INFORMATION SUPPLIED:
===============
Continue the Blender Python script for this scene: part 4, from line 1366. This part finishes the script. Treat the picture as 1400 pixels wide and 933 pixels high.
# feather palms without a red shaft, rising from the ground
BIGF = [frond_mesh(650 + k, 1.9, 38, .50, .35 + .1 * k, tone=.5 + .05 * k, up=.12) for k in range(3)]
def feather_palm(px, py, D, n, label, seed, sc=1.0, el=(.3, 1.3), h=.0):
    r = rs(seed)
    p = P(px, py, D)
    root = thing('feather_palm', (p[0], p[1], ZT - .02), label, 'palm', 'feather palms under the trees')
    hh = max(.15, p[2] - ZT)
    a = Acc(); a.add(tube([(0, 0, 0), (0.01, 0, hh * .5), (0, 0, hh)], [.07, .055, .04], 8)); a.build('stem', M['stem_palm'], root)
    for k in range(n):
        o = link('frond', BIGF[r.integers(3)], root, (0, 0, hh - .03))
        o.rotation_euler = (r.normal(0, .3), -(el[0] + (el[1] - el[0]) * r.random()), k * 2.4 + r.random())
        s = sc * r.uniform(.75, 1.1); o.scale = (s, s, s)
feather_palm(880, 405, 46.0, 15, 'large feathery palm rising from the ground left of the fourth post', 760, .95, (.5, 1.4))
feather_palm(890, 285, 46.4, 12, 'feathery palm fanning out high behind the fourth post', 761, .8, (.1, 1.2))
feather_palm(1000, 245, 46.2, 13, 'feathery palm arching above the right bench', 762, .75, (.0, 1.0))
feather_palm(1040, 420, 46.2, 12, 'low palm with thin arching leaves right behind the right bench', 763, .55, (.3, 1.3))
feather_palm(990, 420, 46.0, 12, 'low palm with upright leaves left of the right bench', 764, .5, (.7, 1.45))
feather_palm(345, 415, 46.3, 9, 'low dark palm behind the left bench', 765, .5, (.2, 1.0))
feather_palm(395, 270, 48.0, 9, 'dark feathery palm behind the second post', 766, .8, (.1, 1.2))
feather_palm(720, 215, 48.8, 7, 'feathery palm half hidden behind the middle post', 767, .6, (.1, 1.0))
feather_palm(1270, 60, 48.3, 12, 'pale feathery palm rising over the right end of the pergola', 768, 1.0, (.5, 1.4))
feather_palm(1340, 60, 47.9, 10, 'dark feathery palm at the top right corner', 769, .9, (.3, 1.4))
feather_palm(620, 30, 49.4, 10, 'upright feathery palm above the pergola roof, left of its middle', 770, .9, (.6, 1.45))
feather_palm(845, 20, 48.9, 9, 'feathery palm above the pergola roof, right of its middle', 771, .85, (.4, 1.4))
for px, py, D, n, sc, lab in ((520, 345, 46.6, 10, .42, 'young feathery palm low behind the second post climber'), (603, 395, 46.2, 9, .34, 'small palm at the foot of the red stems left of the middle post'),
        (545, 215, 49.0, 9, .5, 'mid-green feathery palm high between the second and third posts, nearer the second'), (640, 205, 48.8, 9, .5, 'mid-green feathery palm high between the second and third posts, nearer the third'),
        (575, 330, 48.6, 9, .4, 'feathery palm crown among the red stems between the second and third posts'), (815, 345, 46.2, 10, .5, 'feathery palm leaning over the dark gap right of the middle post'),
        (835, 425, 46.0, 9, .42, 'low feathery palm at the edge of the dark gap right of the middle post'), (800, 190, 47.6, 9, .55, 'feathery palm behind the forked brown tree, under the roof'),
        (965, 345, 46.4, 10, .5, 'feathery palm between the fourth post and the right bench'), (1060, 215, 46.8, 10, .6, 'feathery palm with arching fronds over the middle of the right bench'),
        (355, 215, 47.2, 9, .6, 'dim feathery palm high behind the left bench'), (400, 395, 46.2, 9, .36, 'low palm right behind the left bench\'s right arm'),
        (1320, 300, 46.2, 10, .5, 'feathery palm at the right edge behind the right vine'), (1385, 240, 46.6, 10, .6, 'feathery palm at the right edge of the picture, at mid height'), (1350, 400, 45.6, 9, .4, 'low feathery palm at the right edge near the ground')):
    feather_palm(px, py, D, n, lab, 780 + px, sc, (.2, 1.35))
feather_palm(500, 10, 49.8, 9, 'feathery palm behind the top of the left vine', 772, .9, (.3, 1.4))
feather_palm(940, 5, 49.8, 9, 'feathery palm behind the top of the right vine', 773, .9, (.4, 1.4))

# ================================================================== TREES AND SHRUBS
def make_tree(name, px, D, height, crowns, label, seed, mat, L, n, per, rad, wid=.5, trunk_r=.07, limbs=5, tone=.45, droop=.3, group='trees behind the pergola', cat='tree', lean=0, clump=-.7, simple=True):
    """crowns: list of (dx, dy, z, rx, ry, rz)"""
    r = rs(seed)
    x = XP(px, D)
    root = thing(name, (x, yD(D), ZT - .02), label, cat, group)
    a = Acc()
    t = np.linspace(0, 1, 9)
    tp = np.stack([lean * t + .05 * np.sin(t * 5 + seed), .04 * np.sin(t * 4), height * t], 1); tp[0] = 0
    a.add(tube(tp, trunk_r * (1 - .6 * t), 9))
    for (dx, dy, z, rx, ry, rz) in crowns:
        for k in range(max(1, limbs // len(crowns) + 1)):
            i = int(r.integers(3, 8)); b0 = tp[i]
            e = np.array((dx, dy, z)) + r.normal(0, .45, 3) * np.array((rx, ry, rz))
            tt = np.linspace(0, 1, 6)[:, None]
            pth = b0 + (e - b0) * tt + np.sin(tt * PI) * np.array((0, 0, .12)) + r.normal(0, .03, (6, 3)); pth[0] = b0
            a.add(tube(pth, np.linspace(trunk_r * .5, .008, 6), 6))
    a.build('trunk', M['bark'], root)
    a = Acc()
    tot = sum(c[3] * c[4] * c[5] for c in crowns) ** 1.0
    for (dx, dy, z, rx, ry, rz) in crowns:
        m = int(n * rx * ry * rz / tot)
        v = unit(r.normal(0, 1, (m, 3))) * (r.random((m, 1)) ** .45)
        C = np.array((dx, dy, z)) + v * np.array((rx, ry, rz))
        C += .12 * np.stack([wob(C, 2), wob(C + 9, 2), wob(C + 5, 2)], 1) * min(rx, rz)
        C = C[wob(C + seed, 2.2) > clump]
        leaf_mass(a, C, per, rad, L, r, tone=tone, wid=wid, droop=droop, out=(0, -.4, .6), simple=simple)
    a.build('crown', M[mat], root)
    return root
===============
AIM: All of the data needs to be reproduced exactly, with no line missing.

EXERCISE RESPONSE:
Continue the Blender Python script for this scene: part 4, from line 1366. This part finishes the script. Treat the picture as 1400 pixels wide and 933 pixels high.
# feather palms without a red shaft, rising from the ground
BIGF = [frond_mesh(650 + k, 1.9, 38, .50, .35 + .1 * k, tone=.5 + .05 * k, up=.12) for k in range(3)]
def feather_palm(px, py, D, n, label, seed, sc=1.0, el=(.3, 1.3), h=.0):
    r = rs(seed)
    p = P(px, py, D)
    root = thing('feather_palm', (p[0], p[1], ZT - .02), label, 'palm', 'feather palms under the trees')
    hh = max(.15, p[2] - ZT)
    a = Acc(); a.add(tube([(0, 0, 0), (0.01, 0, hh * .5), (0, 0, hh)], [.07, .055, .04], 8)); a.build('stem', M['stem_palm'], root)
    for k in range(n):
        o = link('frond', BIGF[r.integers(3)], root, (0, 0, hh - .03))
        o.rotation_euler = (r.normal(0, .3), -(el[0] + (el[1] - el[0]) * r.random()), k * 2.4 + r.random())
        s = sc * r.uniform(.75, 1.1); o.scale = (s, s, s)
feather_palm(880, 405, 46.0, 15, 'large feathery palm rising from the ground left of the fourth post', 760, .95, (.5, 1.4))
feather_palm(890, 285, 46.4, 12, 'feathery palm fanning out high behind the fourth post', 761, .8, (.1, 1.2))
feather_palm(1000, 245, 46.2, 13, 'feathery palm arching above the right bench', 762, .75, (.0, 1.0))
feather_palm(1040, 420, 46.2, 12, 'low palm with thin arching leaves right behind the right bench', 763, .55, (.3, 1.3))
feather_palm(990, 420, 46.0, 12, 'low palm with upright leaves left of the right bench', 764, .5, (.7, 1.45))
feather_palm(345, 415, 46.3, 9, 'low dark palm behind the left bench', 765, .5, (.2, 1.0))
feather_palm(395, 270, 48.0, 9, 'dark feathery palm behind the second post', 766, .8, (.1, 1.2))
feather_palm(720, 215, 48.8, 7, 'feathery palm half hidden behind the middle post', 767, .6, (.1, 1.0))
feather_palm(1270, 60, 48.3, 12, 'pale feathery palm rising over the right end of the pergola', 768, 1.0, (.5, 1.4))
feather_palm(1340, 60, 47.9, 10, 'dark feathery palm at the top right corner', 769, .9, (.3, 1.4))
feather_palm(620, 30, 49.4, 10, 'upright feathery palm above the pergola roof, left of its middle', 770, .9, (.6, 1.45))
feather_palm(845, 20, 48.9, 9, 'feathery palm above the pergola roof, right of its middle', 771, .85, (.4, 1.4))
for px, py, D, n, sc, lab in ((520, 345, 46.6, 10, .42, 'young feathery palm low behind the second post climber'), (603, 395, 46.2, 9, .34, 'small palm at the foot of the red stems left of the middle post'),
        (545, 215, 49.0, 9, .5, 'mid-green feathery palm high between the second and third posts, nearer the second'), (640, 205, 48.8, 9, .5, 'mid-green feathery palm high between the second and third posts, nearer the third'),
        (575, 330, 48.6, 9, .4, 'feathery palm crown among the red stems between the second and third posts'), (815, 345, 46.2, 10, .5, 'feathery palm leaning over the dark gap right of the middle post'),
        (835, 425, 46.0, 9, .42, 'low feathery palm at the edge of the dark gap right of the middle post'), (800, 190, 47.6, 9, .55, 'feathery palm behind the forked brown tree, under the roof'),
        (965, 345, 46.4, 10, .5, 'feathery palm between the fourth post and the right bench'), (1060, 215, 46.8, 10, .6, 'feathery palm with arching fronds over the middle of the right bench'),
        (355, 215, 47.2, 9, .6, 'dim feathery palm high behind the left bench'), (400, 395, 46.2, 9, .36, 'low palm right behind the left bench\'s right arm'),
        (1320, 300, 46.2, 10, .5, 'feathery palm at the right edge behind the right vine'), (1385, 240, 46.6, 10, .6, 'feathery palm at the right edge of the picture, at mid height'), (1350, 400, 45.6, 9, .4, 'low feathery palm at the right edge near the ground')):
    feather_palm(px, py, D, n, lab, 780 + px, sc, (.2, 1.35))
feather_palm(500, 10, 49.8, 9, 'feathery palm behind the top of the left vine', 772, .9, (.3, 1.4))
feather_palm(940, 5, 49.8, 9, 'feathery palm behind the top of the right vine', 773, .9, (.4, 1.4))

# ================================================================== TREES AND SHRUBS
def make_tree(name, px, D, height, crowns, label, seed, mat, L, n, per, rad, wid=.5, trunk_r=.07, limbs=5, tone=.45, droop=.3, group='trees behind the pergola', cat='tree', lean=0, clump=-.7, simple=True):
    """crowns: list of (dx, dy, z, rx, ry, rz)"""
    r = rs(seed)
    x = XP(px, D)
    root = thing(name, (x, yD(D), ZT - .02), label, cat, group)
    a = Acc()
    t = np.linspace(0, 1, 9)
    tp = np.stack([lean * t + .05 * np.sin(t * 5 + seed), .04 * np.sin(t * 4), height * t], 1); tp[0] = 0
    a.add(tube(tp, trunk_r * (1 - .6 * t), 9))
    for (dx, dy, z, rx, ry, rz) in crowns:
        for k in range(max(1, limbs // len(crowns) + 1)):
            i = int(r.integers(3, 8)); b0 = tp[i]
            e = np.array((dx, dy, z)) + r.normal(0, .45, 3) * np.array((rx, ry, rz))
            tt = np.linspace(0, 1, 6)[:, None]
            pth = b0 + (e - b0) * tt + np.sin(tt * PI) * np.array((0, 0, .12)) + r.normal(0, .03, (6, 3)); pth[0] = b0
            a.add(tube(pth, np.linspace(trunk_r * .5, .008, 6), 6))
    a.build('trunk', M['bark'], root)
    a = Acc()
    tot = sum(c[3] * c[4] * c[5] for c in crowns) ** 1.0
    for (dx, dy, z, rx, ry, rz) in crowns:
        m = int(n * rx * ry * rz / tot)
        v = unit(r.normal(0, 1, (m, 3))) * (r.random((m, 1)) ** .45)
        C = np.array((dx, dy, z)) + v * np.array((rx, ry, rz))
        C += .12 * np.stack([wob(C, 2), wob(C + 9, 2), wob(C + 5, 2)], 1) * min(rx, rz)
        C = C[wob(C + seed, 2.2) > clump]
        leaf_mass(a, C, per, rad, L, r, tone=tone, wid=wid, droop=droop, out=(0, -.4, .6), simple=simple)
    a.build('crown', M[mat], root)
    return root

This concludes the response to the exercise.